Choose Joy

From time to time, I share with my husband my frustrated woes of shrinking pants. Then I proceed to charmingly interrogate him on his use of coconut oil in cooking our family dinners. Because… that simply must be the explanation for the recent wardrobe malfunctions, right? It certainly couldn’t be the periodic snatching of my son’s Halloween candy throughout the day, right?

My sweet hubby defends his choices, “Babe this is ‘good oil’”. “This is ‘healthy fat’”, he says, continuing on with an extensive list of benefits. I hear him but I admit I’m not actually listening. Why? Well, one because I’m stubborn. And two, because I’d rather focus on what I choose to acknowledge. Which are probably one and the same.

You see, It’s much easier to fix my thoughts on something that’s not within my control and place the blame there. And not as easy to work on what I know to be controllable but difficult. I want to enforce a household ban on any healthy fats, but block my mid-day chocolate bars from admitted recollection.

Friends, if we can learn to consume more of what’s better for us in the long run and less of what weighs down in the moment, we can gain true freedom.
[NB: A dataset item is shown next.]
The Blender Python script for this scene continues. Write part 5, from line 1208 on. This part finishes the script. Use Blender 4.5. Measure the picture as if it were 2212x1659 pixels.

This year has seemed a bit disheartening for me, with more frequent news of those I know going through life-threatening illnesses, unexpected accidents, and some ultimately passing on. And there’s a real heaviness that those things tend to bear. Just as in biblical times, we mourn with each over the loss of people, the loss of unmet expectations, and the loss of seasons spent in sorrow.
But what we have to remember is that we are promised so much better. And we are not just promised, but guaranteed, a future of favor through the life and death of Jesus. This includes those of us still living and those that have left this earth if they knew their savior.

Isaiah prophesied of the coming Messiah: “The Spirit of the Sovereign Lord is on me, because the Lord has anointed me to proclaim good news to the poor. He has sent me to bind up the brokenhearted, to proclaim freedom for the captives and release from darkness for the prisoners, to proclaim the year of the Lord’s favor and the day of vengeance of our God, to comfort all who mourn, and provide for those who grieve in Zion— to bestow on them a crown of beauty instead of ashes, the oil of joy instead of mourning, and a garment of praise instead of a spirit of despair.” (Isaiah‬ ‭61:1-3‬ ‭NIV‬‬)

He gives us his incomparable oil of joy in place of our mourning.

Oil, in biblical times and still today, is used for special and specific purposes. For instance, the anointing of one set apart for service to the Lord (1). And true joy can be described as more than an emotion; but a chosen state of gladness (2). This oil of joy that Isaiah speaks of is the unique and unchanging hope that only Jesus is able to give us. He has given us the ability to say that he is still good in the midst what seems unfair and hopeless, according to our human understanding. In return for our sorrow, he gives a solid future to look forward to. In him and only in him, can we be assured there is a better future beyond suffering for us, for our loved ones, for all that would come and kneel in his presence. This oil of joy, this confidence we are called to, empowers us to temporarily mourn, yet invariably remain at peace.

We carry the message of hope that can be found nowhere else. And we have to remember to focus on what we can control (the joy set before us) instead of the things that we cannot (the inevitable troubles of this life).

My friends, we are assured a “good oil” to consume on as we navigate our way through heartache. What do you need to take in more of today, to keep pressing forward in freedom?


  1. Messiah Yeshua Wants to Give You His Oil of Joy, The Messianic Prophecy Bible Project, accessed 17 November 2020,
  2. Barry, J.D., Bomar, D., Brown, D.R., Klippenstein, R., Mangum, D., Ritzema, E., Sinclair Wolcott, C., Wentz, L., Widder, W. (2020). The Lexham Bible Dictionary. Logos Bible [Mobile Application Software]. Bellingham, WA: Faithlife.